> Supplied information:
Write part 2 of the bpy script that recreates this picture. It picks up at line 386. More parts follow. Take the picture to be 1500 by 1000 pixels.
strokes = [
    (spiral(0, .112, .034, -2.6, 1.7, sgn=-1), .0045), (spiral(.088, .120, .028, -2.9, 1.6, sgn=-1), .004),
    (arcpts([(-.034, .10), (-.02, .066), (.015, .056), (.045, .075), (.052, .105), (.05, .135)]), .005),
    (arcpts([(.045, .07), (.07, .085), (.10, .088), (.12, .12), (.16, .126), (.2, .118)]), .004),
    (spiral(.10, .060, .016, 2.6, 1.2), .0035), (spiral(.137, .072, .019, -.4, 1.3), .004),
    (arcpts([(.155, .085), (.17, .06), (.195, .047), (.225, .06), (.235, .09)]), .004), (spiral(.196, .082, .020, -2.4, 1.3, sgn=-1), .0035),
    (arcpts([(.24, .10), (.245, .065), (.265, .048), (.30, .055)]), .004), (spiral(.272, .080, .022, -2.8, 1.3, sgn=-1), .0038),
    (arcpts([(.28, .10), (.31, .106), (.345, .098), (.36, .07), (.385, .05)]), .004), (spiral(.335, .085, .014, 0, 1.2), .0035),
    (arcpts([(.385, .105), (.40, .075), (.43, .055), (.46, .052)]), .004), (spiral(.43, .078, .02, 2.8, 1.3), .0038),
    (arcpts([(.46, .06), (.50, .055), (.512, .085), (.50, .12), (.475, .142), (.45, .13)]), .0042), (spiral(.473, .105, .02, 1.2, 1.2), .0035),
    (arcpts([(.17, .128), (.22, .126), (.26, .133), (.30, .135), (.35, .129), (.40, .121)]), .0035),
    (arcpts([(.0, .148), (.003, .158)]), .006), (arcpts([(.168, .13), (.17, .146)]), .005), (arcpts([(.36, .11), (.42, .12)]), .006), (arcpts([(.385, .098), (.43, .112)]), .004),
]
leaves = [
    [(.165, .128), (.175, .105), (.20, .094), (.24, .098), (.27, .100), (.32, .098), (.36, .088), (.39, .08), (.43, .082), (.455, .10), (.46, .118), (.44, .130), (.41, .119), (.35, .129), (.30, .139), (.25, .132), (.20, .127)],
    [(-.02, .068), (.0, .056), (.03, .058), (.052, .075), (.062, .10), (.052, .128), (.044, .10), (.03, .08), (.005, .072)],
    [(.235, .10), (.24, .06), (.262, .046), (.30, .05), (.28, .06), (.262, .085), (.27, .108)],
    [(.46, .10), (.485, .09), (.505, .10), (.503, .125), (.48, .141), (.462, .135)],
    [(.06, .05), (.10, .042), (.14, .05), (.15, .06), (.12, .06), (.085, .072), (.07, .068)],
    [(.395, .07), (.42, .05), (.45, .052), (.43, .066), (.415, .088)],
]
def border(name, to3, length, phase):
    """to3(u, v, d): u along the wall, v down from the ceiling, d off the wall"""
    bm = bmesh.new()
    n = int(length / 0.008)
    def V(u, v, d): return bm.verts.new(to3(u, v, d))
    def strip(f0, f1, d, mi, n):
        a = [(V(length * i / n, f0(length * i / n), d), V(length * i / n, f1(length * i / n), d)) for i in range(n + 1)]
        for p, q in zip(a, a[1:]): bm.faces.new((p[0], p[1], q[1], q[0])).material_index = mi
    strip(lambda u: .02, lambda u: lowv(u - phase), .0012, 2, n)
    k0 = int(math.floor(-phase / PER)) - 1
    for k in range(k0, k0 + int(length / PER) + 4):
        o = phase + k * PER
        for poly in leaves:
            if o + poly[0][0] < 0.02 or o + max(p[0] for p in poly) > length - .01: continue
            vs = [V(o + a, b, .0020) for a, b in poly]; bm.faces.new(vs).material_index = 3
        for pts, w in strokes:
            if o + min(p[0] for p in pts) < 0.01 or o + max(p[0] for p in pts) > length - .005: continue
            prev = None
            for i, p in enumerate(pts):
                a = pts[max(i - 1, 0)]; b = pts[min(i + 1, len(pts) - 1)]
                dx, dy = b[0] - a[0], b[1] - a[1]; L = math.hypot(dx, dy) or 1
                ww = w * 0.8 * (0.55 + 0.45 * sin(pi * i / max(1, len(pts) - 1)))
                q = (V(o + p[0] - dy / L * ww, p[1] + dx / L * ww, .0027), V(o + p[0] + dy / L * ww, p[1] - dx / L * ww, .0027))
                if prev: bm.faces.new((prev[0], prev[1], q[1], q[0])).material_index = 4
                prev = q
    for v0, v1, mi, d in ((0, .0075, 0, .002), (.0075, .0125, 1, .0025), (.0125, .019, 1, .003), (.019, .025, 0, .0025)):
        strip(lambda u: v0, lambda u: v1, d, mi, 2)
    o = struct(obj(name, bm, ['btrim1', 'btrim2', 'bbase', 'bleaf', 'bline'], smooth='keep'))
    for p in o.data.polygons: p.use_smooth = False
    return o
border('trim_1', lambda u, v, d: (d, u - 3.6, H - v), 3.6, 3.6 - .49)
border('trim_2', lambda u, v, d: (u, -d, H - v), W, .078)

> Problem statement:
Each line above is to be repeated exactly.

> Output below:
Write part 2 of the bpy script that recreates this picture. It picks up at line 386. More parts follow. Take the picture to be 1500 by 1000 pixels.
strokes = [
    (spiral(0, .112, .034, -2.6, 1.7, sgn=-1), .0045), (spiral(.088, .120, .028, -2.9, 1.6, sgn=-1), .004),
    (arcpts([(-.034, .10), (-.02, .066), (.015, .056), (.045, .075), (.052, .105), (.05, .135)]), .005),
    (arcpts([(.045, .07), (.07, .085), (.10, .088), (.12, .12), (.16, .126), (.2, .118)]), .004),
    (spiral(.10, .060, .016, 2.6, 1.2), .0035), (spiral(.137, .072, .019, -.4, 1.3), .004),
    (arcpts([(.155, .085), (.17, .06), (.195, .047), (.225, .06), (.235, .09)]), .004), (spiral(.196, .082, .020, -2.4, 1.3, sgn=-1), .0035),
    (arcpts([(.24, .10), (.245, .065), (.265, .048), (.30, .055)]), .004), (spiral(.272, .080, .022, -2.8, 1.3, sgn=-1), .0038),
    (arcpts([(.28, .10), (.31, .106), (.345, .098), (.36, .07), (.385, .05)]), .004), (spiral(.335, .085, .014, 0, 1.2), .0035),
    (arcpts([(.385, .105), (.40, .075), (.43, .055), (.46, .052)]), .004), (spiral(.43, .078, .02, 2.8, 1.3), .0038),
    (arcpts([(.46, .06), (.50, .055), (.512, .085), (.50, .12), (.475, .142), (.45, .13)]), .0042), (spiral(.473, .105, .02, 1.2, 1.2), .0035),
    (arcpts([(.17, .128), (.22, .126), (.26, .133), (.30, .135), (.35, .129), (.40, .121)]), .0035),
    (arcpts([(.0, .148), (.003, .158)]), .006), (arcpts([(.168, .13), (.17, .146)]), .005), (arcpts([(.36, .11), (.42, .12)]), .006), (arcpts([(.385, .098), (.43, .112)]), .004),
]
leaves = [
    [(.165, .128), (.175, .105), (.20, .094), (.24, .098), (.27, .100), (.32, .098), (.36, .088), (.39, .08), (.43, .082), (.455, .10), (.46, .118), (.44, .130), (.41, .119), (.35, .129), (.30, .139), (.25, .132), (.20, .127)],
    [(-.02, .068), (.0, .056), (.03, .058), (.052, .075), (.062, .10), (.052, .128), (.044, .10), (.03, .08), (.005, .072)],
    [(.235, .10), (.24, .06), (.262, .046), (.30, .05), (.28, .06), (.262, .085), (.27, .108)],
    [(.46, .10), (.485, .09), (.505, .10), (.503, .125), (.48, .141), (.462, .135)],
    [(.06, .05), (.10, .042), (.14, .05), (.15, .06), (.12, .06), (.085, .072), (.07, .068)],
    [(.395, .07), (.42, .05), (.45, .052), (.43, .066), (.415, .088)],
]
def border(name, to3, length, phase):
    """to3(u, v, d): u along the wall, v down from the ceiling, d off the wall"""
    bm = bmesh.new()
    n = int(length / 0.008)
    def V(u, v, d): return bm.verts.new(to3(u, v, d))
    def strip(f0, f1, d, mi, n):
        a = [(V(length * i / n, f0(length * i / n), d), V(length * i / n, f1(length * i / n), d)) for i in range(n + 1)]
        for p, q in zip(a, a[1:]): bm.faces.new((p[0], p[1], q[1], q[0])).material_index = mi
    strip(lambda u: .02, lambda u: lowv(u - phase), .0012, 2, n)
    k0 = int(math.floor(-phase / PER)) - 1
    for k in range(k0, k0 + int(length / PER) + 4):
        o = phase + k * PER
        for poly in leaves:
            if o + poly[0][0] < 0.02 or o + max(p[0] for p in poly) > length - .01: continue
            vs = [V(o + a, b, .0020) for a, b in poly]; bm.faces.new(vs).material_index = 3
        for pts, w in strokes:
            if o + min(p[0] for p in pts) < 0.01 or o + max(p[0] for p in pts) > length - .005: continue
            prev = None
            for i, p in enumerate(pts):
                a = pts[max(i - 1, 0)]; b = pts[min(i + 1, len(pts) - 1)]
                dx, dy = b[0] - a[0], b[1] - a[1]; L = math.hypot(dx, dy) or 1
                ww = w * 0.8 * (0.55 + 0.45 * sin(pi * i / max(1, len(pts) - 1)))
                q = (V(o + p[0] - dy / L * ww, p[1] + dx / L * ww, .0027), V(o + p[0] + dy / L * ww, p[1] - dx / L * ww, .0027))
                if prev: bm.faces.new((prev[0], prev[1], q[1], q[0])).material_index = 4
                prev = q
    for v0, v1, mi, d in ((0, .0075, 0, .002), (.0075, .0125, 1, .0025), (.0125, .019, 1, .003), (.019, .025, 0, .0025)):
        strip(lambda u: v0, lambda u: v1, d, mi, 2)
    o = struct(obj(name, bm, ['btrim1', 'btrim2', 'bbase', 'bleaf', 'bline'], smooth='keep'))
    for p in o.data.polygons: p.use_smooth = False
    return o
border('trim_1', lambda u, v, d: (d, u - 3.6, H - v), 3.6, 3.6 - .49)
border('trim_2', lambda u, v, d: (u, -d, H - v), W, .078)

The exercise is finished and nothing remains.